### Collected data:
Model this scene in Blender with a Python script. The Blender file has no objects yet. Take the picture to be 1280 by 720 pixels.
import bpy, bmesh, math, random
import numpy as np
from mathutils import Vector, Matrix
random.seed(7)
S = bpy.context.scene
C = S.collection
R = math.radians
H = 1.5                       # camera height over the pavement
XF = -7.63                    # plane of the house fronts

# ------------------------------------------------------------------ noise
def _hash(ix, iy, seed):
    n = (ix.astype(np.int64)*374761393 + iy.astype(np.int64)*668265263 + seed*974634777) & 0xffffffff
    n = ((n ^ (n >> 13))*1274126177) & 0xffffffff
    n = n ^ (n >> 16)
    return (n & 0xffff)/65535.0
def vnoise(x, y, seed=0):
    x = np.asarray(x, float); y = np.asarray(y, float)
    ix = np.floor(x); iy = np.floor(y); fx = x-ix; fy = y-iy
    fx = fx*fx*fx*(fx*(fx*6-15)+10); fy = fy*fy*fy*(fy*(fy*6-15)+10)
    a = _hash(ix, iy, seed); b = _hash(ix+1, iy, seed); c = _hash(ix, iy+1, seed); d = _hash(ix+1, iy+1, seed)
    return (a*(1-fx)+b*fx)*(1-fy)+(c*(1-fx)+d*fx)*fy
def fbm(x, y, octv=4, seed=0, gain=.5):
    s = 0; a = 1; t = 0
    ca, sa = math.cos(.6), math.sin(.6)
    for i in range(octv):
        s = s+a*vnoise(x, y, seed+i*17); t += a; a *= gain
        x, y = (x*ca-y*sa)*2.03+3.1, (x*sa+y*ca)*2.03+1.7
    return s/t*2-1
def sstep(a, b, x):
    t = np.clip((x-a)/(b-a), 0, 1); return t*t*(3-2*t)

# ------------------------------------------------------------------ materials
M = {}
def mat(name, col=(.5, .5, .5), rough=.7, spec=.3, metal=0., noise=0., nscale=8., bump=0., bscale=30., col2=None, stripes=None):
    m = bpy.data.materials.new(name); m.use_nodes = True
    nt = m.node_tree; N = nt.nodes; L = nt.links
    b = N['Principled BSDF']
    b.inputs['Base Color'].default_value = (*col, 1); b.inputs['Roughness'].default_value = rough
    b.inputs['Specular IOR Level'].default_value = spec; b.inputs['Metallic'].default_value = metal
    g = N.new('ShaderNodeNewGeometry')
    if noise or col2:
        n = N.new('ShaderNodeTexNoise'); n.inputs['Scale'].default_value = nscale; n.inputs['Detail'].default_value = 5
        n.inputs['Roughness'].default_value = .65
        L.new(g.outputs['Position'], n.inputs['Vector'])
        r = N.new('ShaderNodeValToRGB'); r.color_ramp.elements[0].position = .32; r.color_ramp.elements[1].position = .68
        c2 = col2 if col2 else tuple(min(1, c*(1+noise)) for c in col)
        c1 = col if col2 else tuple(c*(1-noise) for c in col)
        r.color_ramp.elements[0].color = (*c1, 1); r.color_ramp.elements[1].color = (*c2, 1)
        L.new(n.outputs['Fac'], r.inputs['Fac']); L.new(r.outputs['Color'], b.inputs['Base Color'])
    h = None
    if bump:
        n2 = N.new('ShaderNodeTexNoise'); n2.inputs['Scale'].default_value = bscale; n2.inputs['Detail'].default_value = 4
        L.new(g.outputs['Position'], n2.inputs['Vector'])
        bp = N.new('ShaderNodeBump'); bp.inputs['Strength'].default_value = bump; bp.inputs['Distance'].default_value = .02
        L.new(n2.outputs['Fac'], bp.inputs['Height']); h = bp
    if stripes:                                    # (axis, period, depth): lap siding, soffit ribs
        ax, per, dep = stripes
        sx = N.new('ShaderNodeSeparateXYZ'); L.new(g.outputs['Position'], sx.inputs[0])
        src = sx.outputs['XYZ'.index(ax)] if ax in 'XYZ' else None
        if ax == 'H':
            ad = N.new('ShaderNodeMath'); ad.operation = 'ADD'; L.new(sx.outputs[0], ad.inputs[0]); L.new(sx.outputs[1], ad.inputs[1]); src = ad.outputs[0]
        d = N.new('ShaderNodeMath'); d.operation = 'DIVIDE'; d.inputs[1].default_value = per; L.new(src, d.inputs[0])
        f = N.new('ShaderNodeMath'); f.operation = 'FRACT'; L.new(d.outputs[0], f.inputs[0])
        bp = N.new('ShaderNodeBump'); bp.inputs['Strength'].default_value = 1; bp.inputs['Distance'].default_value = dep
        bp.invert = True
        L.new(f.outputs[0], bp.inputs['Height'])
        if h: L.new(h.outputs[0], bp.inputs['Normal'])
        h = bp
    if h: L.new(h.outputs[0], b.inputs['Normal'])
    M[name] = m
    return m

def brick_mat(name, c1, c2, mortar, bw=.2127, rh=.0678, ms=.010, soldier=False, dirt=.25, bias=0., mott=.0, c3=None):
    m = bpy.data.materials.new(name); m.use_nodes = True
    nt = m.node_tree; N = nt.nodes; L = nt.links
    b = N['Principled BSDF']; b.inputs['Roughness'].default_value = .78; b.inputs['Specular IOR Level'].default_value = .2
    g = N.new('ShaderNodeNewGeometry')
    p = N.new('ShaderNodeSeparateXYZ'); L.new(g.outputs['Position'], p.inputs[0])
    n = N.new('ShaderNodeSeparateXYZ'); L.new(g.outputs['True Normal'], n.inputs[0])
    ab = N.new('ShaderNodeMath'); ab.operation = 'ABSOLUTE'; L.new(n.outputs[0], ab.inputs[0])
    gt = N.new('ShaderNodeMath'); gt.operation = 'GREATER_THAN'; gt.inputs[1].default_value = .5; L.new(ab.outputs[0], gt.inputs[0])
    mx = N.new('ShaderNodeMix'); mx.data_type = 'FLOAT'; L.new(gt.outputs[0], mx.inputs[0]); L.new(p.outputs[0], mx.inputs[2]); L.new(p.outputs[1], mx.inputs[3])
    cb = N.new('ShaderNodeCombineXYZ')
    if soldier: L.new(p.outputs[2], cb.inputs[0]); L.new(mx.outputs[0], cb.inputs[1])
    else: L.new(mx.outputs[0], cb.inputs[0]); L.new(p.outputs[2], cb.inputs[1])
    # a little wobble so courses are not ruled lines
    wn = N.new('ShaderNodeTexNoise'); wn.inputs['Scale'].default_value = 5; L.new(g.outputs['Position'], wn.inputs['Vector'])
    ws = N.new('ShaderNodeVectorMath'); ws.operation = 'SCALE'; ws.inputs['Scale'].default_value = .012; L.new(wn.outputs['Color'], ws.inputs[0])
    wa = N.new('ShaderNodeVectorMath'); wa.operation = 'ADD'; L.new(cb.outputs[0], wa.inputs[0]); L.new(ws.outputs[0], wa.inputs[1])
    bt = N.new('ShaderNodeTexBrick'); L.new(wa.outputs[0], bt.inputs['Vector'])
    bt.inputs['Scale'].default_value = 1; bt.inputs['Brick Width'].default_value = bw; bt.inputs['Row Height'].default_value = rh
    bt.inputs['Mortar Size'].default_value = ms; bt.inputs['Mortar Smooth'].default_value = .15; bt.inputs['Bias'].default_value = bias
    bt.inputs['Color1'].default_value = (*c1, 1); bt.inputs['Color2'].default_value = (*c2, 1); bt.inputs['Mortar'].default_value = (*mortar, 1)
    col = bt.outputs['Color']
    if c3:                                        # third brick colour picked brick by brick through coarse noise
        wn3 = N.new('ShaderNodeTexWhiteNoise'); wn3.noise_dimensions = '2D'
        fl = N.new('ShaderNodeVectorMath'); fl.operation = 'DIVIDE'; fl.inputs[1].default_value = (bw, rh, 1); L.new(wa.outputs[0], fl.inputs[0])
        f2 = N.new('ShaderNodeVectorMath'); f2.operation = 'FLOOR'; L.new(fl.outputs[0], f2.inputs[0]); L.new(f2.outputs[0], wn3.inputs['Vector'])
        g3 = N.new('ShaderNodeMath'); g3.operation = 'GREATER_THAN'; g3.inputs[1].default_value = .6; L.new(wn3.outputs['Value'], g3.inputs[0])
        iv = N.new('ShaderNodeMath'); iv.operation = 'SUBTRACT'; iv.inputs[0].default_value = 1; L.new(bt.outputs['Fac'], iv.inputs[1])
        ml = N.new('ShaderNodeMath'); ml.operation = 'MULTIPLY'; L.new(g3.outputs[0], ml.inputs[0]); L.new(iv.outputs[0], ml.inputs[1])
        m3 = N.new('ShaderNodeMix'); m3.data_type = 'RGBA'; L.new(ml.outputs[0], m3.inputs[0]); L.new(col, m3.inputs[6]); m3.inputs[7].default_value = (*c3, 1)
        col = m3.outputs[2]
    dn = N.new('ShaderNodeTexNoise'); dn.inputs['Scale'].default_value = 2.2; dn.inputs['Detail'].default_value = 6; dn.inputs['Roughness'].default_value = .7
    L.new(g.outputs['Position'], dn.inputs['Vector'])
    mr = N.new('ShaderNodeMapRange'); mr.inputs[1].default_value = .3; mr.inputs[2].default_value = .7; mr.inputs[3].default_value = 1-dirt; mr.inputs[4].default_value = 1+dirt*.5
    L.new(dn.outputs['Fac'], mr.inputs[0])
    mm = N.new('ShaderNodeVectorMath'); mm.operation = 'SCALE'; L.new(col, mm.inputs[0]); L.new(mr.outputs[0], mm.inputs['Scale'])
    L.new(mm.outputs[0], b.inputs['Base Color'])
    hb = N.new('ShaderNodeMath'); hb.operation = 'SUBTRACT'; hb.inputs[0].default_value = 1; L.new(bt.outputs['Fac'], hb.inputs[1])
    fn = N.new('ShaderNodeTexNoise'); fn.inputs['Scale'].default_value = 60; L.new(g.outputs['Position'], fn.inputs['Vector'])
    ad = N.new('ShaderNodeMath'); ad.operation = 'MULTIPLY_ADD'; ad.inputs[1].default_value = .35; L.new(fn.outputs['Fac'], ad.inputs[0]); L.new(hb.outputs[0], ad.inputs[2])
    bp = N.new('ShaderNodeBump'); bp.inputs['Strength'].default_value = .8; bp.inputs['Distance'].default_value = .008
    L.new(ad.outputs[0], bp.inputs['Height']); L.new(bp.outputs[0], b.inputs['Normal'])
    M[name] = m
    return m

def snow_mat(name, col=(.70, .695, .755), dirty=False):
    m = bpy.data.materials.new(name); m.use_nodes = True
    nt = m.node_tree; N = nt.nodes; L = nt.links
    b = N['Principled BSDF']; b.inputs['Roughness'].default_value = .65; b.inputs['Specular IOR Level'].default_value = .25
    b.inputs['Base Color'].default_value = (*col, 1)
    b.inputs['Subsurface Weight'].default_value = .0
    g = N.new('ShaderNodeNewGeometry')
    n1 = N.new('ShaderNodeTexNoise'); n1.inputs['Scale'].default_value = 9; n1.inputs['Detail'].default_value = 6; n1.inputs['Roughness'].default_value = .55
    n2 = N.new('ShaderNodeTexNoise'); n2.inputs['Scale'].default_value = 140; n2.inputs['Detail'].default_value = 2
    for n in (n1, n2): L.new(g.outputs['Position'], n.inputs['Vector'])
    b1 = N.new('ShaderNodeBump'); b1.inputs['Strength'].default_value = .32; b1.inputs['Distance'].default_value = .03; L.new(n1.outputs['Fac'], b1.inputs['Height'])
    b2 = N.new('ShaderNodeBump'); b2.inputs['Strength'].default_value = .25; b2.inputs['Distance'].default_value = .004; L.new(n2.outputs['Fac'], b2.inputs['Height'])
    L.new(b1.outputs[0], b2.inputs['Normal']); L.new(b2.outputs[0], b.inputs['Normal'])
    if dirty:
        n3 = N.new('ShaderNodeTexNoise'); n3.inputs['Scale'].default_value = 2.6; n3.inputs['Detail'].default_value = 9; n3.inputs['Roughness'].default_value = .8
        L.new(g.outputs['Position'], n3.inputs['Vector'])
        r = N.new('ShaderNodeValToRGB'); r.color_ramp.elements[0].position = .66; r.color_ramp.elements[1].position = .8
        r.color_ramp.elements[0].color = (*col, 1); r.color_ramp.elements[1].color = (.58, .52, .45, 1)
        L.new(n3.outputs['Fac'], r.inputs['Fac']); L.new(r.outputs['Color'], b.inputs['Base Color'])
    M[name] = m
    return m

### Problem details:
Your task is to quote the lines above, beginning with the first and ending with the one that holds "t = np.clip((x-a)/(b-a), 0, 1);".

### Finished answer:
Model this scene in Blender with a Python script. The Blender file has no objects yet. Take the picture to be 1280 by 720 pixels.
import bpy, bmesh, math, random
import numpy as np
from mathutils import Vector, Matrix
random.seed(7)
S = bpy.context.scene
C = S.collection
R = math.radians
H = 1.5                       # camera height over the pavement
XF = -7.63                    # plane of the house fronts

# ------------------------------------------------------------------ noise
def _hash(ix, iy, seed):
    n = (ix.astype(np.int64)*374761393 + iy.astype(np.int64)*668265263 + seed*974634777) & 0xffffffff
    n = ((n ^ (n >> 13))*1274126177) & 0xffffffff
    n = n ^ (n >> 16)
    return (n & 0xffff)/65535.0
def vnoise(x, y, seed=0):
    x = np.asarray(x, float); y = np.asarray(y, float)
    ix = np.floor(x); iy = np.floor(y); fx = x-ix; fy = y-iy
    fx = fx*fx*fx*(fx*(fx*6-15)+10); fy = fy*fy*fy*(fy*(fy*6-15)+10)
    a = _hash(ix, iy, seed); b = _hash(ix+1, iy, seed); c = _hash(ix, iy+1, seed); d = _hash(ix+1, iy+1, seed)
    return (a*(1-fx)+b*fx)*(1-fy)+(c*(1-fx)+d*fx)*fy
def fbm(x, y, octv=4, seed=0, gain=.5):
    s = 0; a = 1; t = 0
    ca, sa = math.cos(.6), math.sin(.6)
    for i in range(octv):
        s = s+a*vnoise(x, y, seed+i*17); t += a; a *= gain
        x, y = (x*ca-y*sa)*2.03+3.1, (x*sa+y*ca)*2.03+1.7
    return s/t*2-1
def sstep(a, b, x):
    t = np.clip((x-a)/(b-a), 0, 1); return t*t*(3-2*t)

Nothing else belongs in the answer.